Your appeal to how I present my argument doesn't matter one bit. The fact of the matter is that both you and r101 have argued against a serious look at the underlying racist implications of an increasingly popular media in an increasingly racist western world, while at the same time defending the censorship of a POV that attacks said racist history. I leave it to other people to judge for themselves and interpret my posts as they see fit - not for others to do it for them. 

1. I did not ignore the racists implication, I said the majority of the readers and creators do not read / create them for that reasons and so on. I also see in especial Moore not as a glowing example for human rights / dignity, in my POV his work furthers sexism... as said already. (also there are way too many comics... to put them all into one pot)

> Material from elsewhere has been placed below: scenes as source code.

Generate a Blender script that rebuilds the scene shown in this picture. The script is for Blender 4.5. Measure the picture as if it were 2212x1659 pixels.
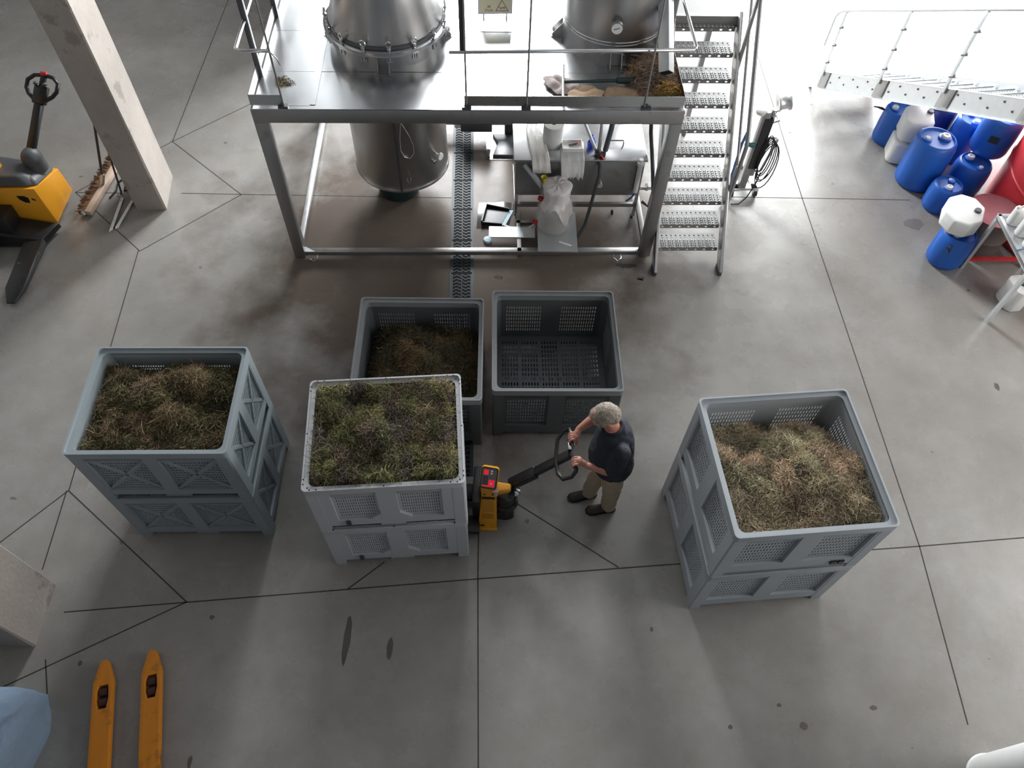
import bpy, bmesh, math, random
import numpy as np
from mathutils import Vector, Matrix
for o in list(bpy.data.objects): bpy.data.objects.remove(o)
SC = bpy.context.scene
COL = SC.collection
R = math.radians
rnd = random.Random(7)

# ------------------------------------------------------------------ camera, world, daylight, exposure
cam = bpy.data.cameras.new('camera'); camo = bpy.data.objects.new('camera', cam); COL.objects.link(camo)
PIT, ROL = R(56.13), R(2.37)
cam.sensor_fit = 'HORIZONTAL'; cam.sensor_width = 36.0
cam.lens = 1645.0/2212*36.0
cam.clip_start = 0.05; cam.clip_end = 200
Rv = Vector((1,0,0)); Uv = Vector((0, math.sin(PIT), math.cos(PIT))); Fv = Vector((0, math.cos(PIT), -math.sin(PIT)))
R2 = Rv*math.cos(ROL)+Uv*math.sin(ROL); U2 = -Rv*math.sin(ROL)+Uv*math.cos(ROL)
camo.matrix_world = Matrix(((R2.x,U2.x,-Fv.x,0),(R2.y,U2.y,-Fv.y,0),(R2.z,U2.z,-Fv.z,6.55),(0,0,0,1)))
SC.camera = camo

world = bpy.data.worlds.new('world'); SC.world = world; world.use_nodes = True
bg = world.node_tree.nodes['Background']
bg.inputs[0].default_value = (0.80, 0.88, 1.0, 1); bg.inputs[1].default_value = 0.20

def area(name, loc, rot, sx, sy, power, color):
    l = bpy.data.lights.new(name, 'AREA'); l.shape = 'RECTANGLE'; l.size = sx; l.size_y = sy
    l.energy = power; l.color = color
    o = bpy.data.objects.new(name, l); o.location = loc; o.rotation_euler = rot; COL.objects.link(o); return o
# daylight entering through the two openings of the far wall (their light faces the hall, -Y)
area('daylight_window', (-1.25, 13.55, 5.5), (R(-90),0,0), 2.5, 5.0, 2550, (0.95,0.98,1.0))
area('daylight_slit', (-4.1, 13.55, 5.8), (R(-90),0,0), .30, 4.6, 24, (0.93,0.97,1.0))
area('daylight_gate', (5.8, 13.55, 2.45), (R(-90),0,0), 5.4, 4.7, 2600, (0.95,0.98,1.0))
area('daylight_side', (8.75, 2.6, 4.2), (R(90),0,R(90)), 5.6, 3.6, 480, (1.0,0.985,0.96))
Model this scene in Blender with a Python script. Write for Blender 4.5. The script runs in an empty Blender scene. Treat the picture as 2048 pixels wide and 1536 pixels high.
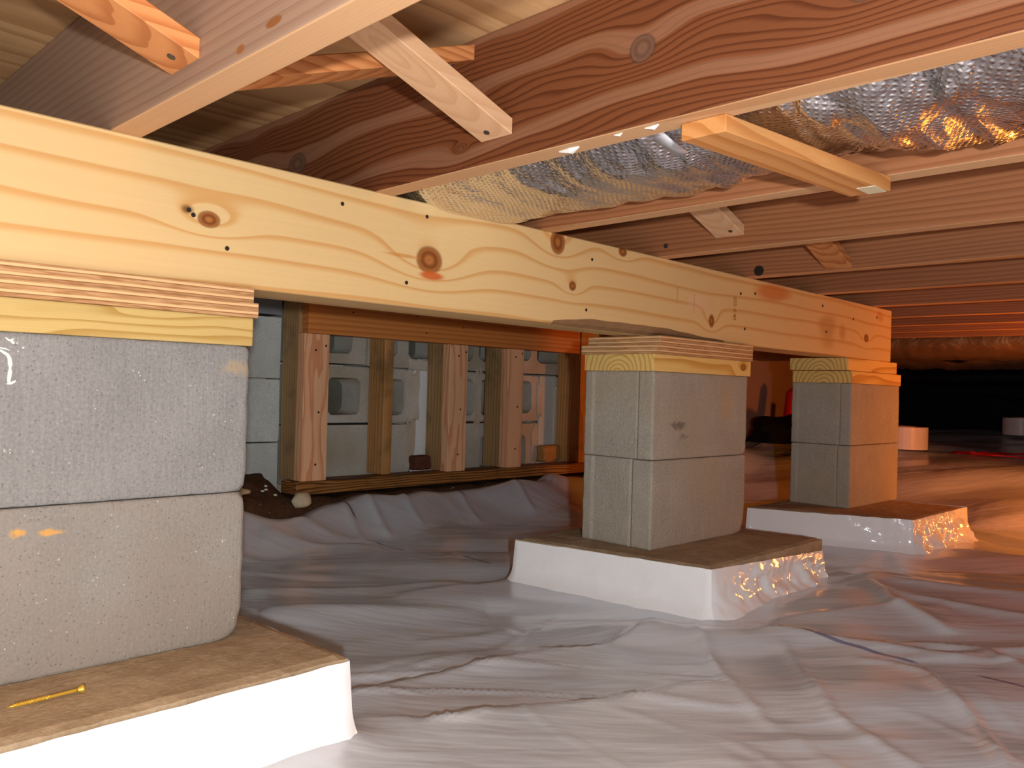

2. I did not defend any censorship. I even asked where the posts ended.... But I see the possibility of another poster's idea why it might have been deleted, what still is neither a defending nor a support.

Someone that answers a question for why or someone who has additional ideas.... is not automatically doing that for the worst possible reasons = that is exactly what I meant with the previous posts.

Over the top, too narrow...

 

And that is it from my side, I see no sense in continuing this.... farce.